Site of the eternal Alhambra — a visit in August 2017

The cover of the e-book shows a familiar view of the Alhambra ("The Red One") from the Mirador de San Nicolás on the parallel ridge. The walls, gardens and layout of the ninth-century Moorish fortress still shine against the horizons of the Sierra Nevada.

There is much more to Granada in Andalusia than the Alhambra. There is a very fine Cathedral built on the plan of the Toledo Cathedral, over the site of the Great Mosque. There is also the historic Albaicín district. Yet the Alhambra, by its grandeur, gardens, rich decorations and visual prominence, overshadows all.

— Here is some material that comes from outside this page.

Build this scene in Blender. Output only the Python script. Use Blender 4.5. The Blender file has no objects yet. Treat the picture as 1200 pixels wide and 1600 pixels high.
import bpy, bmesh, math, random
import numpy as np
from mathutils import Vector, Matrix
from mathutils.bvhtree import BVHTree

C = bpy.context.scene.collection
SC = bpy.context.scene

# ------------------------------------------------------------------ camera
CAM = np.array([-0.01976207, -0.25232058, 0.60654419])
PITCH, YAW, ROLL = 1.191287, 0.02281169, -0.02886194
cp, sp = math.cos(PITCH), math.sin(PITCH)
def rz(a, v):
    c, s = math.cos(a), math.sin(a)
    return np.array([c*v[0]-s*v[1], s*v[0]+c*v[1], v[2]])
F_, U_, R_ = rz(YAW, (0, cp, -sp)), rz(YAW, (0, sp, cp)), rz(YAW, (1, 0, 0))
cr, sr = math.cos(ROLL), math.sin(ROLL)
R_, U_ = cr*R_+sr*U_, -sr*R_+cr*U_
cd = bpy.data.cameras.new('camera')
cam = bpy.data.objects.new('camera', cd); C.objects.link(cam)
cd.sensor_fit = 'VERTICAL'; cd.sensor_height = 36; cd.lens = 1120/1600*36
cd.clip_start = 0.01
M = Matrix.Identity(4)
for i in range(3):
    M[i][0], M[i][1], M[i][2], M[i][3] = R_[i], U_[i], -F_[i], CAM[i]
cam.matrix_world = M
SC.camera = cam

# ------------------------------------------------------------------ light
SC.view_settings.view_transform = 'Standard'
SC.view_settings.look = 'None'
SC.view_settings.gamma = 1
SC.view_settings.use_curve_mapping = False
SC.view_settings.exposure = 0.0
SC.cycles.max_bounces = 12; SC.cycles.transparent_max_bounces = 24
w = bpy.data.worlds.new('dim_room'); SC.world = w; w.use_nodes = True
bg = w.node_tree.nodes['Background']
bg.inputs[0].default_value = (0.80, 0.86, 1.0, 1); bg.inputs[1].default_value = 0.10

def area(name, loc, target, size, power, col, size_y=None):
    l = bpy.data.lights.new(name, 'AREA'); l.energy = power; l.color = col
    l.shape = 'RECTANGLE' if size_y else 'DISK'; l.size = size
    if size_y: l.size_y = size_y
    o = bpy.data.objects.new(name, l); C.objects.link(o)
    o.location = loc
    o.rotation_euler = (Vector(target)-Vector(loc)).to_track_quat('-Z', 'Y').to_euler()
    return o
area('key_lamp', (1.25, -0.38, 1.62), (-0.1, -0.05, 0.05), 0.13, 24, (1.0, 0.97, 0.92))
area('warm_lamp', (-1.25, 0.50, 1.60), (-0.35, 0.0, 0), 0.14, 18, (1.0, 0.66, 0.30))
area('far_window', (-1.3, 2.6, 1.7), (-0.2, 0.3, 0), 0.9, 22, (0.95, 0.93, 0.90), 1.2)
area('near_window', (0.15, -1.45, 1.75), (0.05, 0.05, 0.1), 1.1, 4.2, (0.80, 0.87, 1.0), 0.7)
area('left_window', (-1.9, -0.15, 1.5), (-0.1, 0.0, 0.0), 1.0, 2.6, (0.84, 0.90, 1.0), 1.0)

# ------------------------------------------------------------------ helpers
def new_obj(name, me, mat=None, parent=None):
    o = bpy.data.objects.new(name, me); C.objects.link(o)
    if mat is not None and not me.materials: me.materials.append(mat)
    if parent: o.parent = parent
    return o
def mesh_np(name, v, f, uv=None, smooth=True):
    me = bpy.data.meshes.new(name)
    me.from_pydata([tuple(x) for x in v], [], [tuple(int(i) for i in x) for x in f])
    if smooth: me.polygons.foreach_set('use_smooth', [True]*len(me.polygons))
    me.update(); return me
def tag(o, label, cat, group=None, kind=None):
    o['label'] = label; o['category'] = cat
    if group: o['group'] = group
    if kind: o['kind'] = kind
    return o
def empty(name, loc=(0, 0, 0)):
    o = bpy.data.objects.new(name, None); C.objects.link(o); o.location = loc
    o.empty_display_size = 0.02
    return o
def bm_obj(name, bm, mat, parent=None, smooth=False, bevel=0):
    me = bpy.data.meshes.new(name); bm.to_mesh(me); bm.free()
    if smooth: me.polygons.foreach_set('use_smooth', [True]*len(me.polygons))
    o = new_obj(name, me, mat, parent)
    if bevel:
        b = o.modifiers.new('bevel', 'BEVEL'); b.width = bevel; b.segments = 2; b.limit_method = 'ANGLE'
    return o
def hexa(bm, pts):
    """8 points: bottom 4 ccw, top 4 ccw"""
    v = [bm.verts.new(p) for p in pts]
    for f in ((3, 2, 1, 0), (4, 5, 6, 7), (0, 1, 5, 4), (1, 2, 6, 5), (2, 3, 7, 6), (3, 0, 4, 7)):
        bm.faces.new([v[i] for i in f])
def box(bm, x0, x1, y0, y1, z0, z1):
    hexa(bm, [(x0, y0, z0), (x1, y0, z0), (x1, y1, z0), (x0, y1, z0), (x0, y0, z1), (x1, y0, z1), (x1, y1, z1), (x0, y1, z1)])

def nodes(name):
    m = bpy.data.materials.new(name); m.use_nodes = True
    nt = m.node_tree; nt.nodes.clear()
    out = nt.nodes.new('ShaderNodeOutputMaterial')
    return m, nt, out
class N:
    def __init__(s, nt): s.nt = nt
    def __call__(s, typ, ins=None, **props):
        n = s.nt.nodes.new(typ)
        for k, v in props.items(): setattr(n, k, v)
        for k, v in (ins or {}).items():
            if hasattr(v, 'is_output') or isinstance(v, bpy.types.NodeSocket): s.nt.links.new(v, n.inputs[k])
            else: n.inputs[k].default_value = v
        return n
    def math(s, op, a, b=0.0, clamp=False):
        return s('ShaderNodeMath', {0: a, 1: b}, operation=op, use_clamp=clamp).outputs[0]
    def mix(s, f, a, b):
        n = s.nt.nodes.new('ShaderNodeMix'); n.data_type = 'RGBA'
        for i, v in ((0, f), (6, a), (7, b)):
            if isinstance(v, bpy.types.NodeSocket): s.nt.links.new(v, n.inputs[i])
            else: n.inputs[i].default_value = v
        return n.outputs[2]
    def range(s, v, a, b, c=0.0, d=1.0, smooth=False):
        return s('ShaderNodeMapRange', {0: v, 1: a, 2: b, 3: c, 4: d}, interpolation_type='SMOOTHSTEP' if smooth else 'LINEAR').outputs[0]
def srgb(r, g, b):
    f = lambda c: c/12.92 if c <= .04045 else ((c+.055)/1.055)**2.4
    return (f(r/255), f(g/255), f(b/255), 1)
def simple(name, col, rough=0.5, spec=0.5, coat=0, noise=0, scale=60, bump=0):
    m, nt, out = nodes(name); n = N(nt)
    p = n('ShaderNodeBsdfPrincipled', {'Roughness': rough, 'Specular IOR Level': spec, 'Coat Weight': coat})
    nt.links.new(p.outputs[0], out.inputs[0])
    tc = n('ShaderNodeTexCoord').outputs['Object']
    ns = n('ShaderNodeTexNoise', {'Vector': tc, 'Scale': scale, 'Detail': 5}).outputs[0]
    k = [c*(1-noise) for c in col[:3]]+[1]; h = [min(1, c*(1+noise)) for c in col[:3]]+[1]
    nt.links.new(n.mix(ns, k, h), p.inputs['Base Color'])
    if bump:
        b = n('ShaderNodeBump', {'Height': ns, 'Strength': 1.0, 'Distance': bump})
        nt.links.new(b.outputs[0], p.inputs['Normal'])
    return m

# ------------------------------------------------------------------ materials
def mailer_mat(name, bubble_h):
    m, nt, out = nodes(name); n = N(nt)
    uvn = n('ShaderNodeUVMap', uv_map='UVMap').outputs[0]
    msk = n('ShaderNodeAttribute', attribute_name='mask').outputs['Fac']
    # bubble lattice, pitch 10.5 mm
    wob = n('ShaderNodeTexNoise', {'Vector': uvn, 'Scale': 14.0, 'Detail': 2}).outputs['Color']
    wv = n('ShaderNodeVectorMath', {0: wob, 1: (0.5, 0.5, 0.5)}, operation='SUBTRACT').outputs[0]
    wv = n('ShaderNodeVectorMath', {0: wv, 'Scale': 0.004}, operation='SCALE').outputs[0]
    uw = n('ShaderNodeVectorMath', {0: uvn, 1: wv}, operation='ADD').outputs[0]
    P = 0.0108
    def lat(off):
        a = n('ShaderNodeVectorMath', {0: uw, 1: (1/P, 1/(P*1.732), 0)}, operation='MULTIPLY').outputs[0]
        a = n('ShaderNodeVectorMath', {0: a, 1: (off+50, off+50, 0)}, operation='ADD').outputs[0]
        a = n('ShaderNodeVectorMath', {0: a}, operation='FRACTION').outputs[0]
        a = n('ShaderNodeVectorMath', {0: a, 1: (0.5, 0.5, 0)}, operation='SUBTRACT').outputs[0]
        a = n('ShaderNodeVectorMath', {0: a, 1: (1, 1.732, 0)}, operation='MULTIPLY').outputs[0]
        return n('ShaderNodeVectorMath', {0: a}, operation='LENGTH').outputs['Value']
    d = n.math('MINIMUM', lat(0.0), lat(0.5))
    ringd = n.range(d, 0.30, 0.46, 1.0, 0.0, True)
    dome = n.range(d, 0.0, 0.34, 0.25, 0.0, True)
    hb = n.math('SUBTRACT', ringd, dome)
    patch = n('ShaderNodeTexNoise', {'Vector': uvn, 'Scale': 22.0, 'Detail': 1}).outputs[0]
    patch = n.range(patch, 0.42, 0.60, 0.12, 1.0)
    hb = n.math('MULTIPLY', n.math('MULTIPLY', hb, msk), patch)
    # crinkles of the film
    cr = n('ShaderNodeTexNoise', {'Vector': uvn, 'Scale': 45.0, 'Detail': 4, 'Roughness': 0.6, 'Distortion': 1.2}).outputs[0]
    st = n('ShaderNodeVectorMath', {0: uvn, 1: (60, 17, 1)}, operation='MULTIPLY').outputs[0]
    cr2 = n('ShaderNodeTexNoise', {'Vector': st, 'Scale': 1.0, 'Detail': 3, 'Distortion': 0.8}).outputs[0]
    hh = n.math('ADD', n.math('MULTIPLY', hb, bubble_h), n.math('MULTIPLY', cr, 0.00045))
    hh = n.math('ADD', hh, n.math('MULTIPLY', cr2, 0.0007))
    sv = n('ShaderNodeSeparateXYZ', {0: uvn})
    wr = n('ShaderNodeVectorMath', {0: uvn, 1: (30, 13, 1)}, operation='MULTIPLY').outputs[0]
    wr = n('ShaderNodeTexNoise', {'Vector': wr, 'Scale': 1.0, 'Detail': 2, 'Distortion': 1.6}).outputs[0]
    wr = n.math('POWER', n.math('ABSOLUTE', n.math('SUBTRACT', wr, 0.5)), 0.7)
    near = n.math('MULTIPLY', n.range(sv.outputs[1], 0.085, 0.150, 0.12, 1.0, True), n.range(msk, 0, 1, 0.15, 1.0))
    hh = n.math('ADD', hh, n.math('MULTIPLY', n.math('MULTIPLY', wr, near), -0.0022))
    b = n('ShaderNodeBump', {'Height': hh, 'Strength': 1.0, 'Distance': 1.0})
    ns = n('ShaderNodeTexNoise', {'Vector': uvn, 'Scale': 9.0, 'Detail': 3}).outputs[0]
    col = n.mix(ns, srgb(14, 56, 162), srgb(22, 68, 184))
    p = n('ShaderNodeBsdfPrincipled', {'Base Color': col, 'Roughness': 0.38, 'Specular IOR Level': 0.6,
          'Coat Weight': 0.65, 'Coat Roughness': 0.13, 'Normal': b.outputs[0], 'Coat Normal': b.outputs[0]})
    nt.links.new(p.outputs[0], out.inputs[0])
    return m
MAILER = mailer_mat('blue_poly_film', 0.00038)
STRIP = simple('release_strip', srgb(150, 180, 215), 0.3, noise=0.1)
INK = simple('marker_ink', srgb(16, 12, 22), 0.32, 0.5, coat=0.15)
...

It was constructed first (880 CE) over the ruins of a Roman fortress by the Emir of Granada as a stronghold of the Umayyad Caliphate. The fortress — which encompassed the gardens and "pleasure palaces" of the Generalife — was finally ceded by its last Emir ('Boabdil') to the armies of Ferdinand and Isabella in the ultimate surrender of the Reconquista in 1492. From here Columbus received his commission to sail West to "the Indies", so it is fitting that the last great architect of the Palaces in the Alhambra was the Holy Roman Emperor Charles V (Charles I of Spain), the first global ruler of whom it could truly be said that the sun never set upon his Empire.